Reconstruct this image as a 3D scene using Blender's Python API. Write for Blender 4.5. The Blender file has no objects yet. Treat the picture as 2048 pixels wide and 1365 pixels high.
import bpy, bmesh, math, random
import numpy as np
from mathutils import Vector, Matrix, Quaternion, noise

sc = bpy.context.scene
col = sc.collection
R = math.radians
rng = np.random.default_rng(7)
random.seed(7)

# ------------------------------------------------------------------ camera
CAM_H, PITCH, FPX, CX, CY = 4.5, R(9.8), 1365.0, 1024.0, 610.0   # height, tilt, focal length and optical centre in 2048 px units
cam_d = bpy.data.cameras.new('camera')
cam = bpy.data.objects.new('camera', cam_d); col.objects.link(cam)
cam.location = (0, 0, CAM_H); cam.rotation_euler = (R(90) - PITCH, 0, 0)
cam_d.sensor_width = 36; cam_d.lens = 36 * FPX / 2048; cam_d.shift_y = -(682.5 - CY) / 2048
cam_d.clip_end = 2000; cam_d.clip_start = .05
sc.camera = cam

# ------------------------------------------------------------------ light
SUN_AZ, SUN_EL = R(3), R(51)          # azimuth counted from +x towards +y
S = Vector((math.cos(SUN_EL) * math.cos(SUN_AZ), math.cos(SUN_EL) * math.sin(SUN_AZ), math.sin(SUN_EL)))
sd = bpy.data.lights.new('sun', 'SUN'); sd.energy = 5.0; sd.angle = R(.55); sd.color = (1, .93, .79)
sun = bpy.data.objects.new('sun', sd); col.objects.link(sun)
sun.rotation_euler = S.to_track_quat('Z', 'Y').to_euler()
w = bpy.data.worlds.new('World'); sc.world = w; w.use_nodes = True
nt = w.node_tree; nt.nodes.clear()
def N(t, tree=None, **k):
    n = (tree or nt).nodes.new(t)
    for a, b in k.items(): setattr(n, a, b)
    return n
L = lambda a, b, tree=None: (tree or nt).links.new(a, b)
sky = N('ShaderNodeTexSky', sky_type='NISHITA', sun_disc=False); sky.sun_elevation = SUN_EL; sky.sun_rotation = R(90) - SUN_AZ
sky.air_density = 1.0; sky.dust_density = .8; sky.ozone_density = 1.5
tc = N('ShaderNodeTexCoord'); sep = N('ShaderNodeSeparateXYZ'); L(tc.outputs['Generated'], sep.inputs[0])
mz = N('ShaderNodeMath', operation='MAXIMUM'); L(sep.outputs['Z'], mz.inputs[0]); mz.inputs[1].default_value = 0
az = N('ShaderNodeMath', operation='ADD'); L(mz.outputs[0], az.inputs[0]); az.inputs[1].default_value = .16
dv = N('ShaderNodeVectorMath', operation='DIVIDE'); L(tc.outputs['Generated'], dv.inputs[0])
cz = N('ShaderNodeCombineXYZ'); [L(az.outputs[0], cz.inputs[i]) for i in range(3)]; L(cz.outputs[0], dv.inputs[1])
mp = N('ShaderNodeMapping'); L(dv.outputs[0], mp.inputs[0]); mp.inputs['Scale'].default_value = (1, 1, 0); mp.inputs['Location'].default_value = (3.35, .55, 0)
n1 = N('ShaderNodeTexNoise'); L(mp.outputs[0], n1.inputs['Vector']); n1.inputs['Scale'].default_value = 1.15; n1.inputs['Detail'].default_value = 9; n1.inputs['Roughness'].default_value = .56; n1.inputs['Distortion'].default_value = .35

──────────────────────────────

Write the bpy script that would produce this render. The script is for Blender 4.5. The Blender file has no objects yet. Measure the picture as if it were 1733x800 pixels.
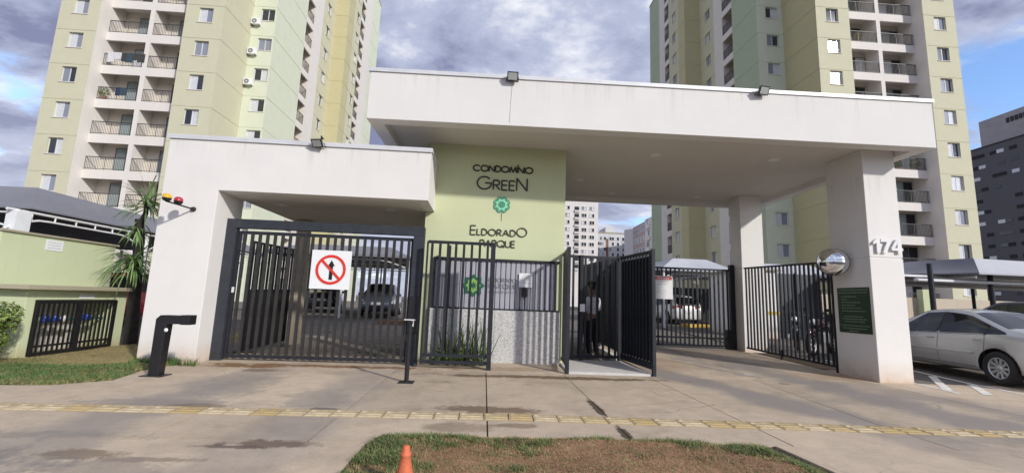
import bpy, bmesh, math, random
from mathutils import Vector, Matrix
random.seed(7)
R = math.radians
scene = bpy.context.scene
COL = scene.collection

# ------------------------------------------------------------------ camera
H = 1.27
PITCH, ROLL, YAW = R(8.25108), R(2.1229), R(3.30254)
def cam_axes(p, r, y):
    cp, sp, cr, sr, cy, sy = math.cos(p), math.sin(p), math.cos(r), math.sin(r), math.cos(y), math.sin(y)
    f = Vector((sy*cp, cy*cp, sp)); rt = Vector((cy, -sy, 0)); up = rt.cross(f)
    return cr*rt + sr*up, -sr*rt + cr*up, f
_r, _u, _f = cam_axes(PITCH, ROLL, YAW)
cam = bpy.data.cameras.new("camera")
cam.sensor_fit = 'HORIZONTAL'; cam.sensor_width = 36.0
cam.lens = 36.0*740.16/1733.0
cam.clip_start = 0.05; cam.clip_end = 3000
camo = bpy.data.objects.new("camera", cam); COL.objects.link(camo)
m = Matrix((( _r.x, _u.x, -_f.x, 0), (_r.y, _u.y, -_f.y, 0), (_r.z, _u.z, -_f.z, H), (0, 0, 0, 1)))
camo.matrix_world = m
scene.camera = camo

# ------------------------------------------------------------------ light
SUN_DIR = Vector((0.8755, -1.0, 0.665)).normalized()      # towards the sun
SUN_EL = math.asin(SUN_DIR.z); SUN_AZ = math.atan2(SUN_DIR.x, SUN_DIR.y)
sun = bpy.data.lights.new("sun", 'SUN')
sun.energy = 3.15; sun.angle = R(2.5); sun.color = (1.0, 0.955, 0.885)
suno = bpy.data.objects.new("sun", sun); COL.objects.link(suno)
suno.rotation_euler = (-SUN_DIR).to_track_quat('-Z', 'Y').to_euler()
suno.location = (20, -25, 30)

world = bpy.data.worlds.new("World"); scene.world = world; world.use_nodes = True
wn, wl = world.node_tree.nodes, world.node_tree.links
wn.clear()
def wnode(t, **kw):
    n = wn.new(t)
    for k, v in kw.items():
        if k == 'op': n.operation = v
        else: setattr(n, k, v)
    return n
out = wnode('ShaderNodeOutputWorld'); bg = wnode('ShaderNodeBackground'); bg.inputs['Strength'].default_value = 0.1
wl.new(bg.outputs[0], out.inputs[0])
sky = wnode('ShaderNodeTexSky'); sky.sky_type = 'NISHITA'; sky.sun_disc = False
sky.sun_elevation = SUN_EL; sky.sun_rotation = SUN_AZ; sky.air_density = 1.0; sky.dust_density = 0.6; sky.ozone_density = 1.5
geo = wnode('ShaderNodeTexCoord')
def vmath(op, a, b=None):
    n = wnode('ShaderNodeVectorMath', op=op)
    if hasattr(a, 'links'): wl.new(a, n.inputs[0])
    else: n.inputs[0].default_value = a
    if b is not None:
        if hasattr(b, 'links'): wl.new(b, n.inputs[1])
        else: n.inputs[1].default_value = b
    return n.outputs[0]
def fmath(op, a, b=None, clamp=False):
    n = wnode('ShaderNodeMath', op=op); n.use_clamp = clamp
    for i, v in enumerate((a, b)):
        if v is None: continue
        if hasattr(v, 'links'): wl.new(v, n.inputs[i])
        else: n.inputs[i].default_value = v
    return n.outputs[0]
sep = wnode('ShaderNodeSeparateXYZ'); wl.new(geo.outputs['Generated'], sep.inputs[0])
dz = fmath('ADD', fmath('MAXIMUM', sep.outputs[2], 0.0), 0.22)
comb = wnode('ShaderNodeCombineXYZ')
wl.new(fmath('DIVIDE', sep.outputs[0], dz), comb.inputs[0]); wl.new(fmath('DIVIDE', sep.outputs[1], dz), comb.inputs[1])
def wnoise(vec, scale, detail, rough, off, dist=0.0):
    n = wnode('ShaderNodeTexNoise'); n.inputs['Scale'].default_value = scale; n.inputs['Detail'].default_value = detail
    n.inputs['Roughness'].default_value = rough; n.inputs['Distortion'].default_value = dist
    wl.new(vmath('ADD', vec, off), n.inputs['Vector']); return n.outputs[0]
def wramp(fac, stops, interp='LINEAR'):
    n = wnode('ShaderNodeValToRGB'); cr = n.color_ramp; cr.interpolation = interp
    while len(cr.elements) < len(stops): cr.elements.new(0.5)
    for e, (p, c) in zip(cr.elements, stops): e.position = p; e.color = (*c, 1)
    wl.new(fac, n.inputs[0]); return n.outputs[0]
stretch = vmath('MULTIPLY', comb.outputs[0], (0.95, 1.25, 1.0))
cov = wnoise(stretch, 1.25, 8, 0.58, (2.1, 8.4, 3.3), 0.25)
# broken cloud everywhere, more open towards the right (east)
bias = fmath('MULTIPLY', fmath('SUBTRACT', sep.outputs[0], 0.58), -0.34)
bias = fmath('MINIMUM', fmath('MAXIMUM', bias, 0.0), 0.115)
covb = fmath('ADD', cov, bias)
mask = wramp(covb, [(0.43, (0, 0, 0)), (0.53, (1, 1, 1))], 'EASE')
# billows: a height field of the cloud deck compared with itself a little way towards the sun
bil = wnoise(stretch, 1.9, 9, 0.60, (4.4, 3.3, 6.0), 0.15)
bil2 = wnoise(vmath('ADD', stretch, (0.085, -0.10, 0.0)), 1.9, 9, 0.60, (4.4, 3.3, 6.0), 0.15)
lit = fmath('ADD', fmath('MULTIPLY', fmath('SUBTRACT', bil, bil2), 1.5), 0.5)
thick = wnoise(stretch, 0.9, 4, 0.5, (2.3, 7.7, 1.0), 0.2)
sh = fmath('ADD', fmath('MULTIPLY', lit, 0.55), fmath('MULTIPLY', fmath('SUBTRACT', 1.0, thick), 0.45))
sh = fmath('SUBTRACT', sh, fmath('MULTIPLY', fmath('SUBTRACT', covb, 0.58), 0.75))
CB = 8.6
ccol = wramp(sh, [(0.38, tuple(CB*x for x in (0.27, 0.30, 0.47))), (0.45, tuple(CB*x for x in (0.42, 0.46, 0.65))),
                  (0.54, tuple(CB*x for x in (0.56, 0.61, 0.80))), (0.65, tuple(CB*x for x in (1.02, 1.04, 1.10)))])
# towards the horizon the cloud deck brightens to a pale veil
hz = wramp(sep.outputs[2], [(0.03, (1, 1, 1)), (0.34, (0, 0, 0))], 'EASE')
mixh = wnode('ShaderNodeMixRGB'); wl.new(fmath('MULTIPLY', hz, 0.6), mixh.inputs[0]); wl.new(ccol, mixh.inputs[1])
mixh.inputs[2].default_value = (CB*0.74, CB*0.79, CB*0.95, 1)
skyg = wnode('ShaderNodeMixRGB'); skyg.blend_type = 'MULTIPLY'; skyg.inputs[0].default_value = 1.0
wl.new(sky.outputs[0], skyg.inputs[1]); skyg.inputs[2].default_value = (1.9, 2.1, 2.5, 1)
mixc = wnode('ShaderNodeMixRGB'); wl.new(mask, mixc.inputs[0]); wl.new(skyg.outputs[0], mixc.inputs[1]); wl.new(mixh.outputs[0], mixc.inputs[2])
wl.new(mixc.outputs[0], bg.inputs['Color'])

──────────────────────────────

→ **WORK TO COMPLETE**: Your task is to reproduce exactly the lines beginning at the line containing "Reconstruct this image" and ending at the line containing "sc.camera = cam", inclusive.

→ **ANSWER TO THE EXERCISE**:
Reconstruct this image as a 3D scene using Blender's Python API. Write for Blender 4.5. The Blender file has no objects yet. Treat the picture as 2048 pixels wide and 1365 pixels high.
import bpy, bmesh, math, random
import numpy as np
from mathutils import Vector, Matrix, Quaternion, noise

sc = bpy.context.scene
col = sc.collection
R = math.radians
rng = np.random.default_rng(7)
random.seed(7)

# ------------------------------------------------------------------ camera
CAM_H, PITCH, FPX, CX, CY = 4.5, R(9.8), 1365.0, 1024.0, 610.0   # height, tilt, focal length and optical centre in 2048 px units
cam_d = bpy.data.cameras.new('camera')
cam = bpy.data.objects.new('camera', cam_d); col.objects.link(cam)
cam.location = (0, 0, CAM_H); cam.rotation_euler = (R(90) - PITCH, 0, 0)
cam_d.sensor_width = 36; cam_d.lens = 36 * FPX / 2048; cam_d.shift_y = -(682.5 - CY) / 2048
cam_d.clip_end = 2000; cam_d.clip_start = .05
sc.camera = cam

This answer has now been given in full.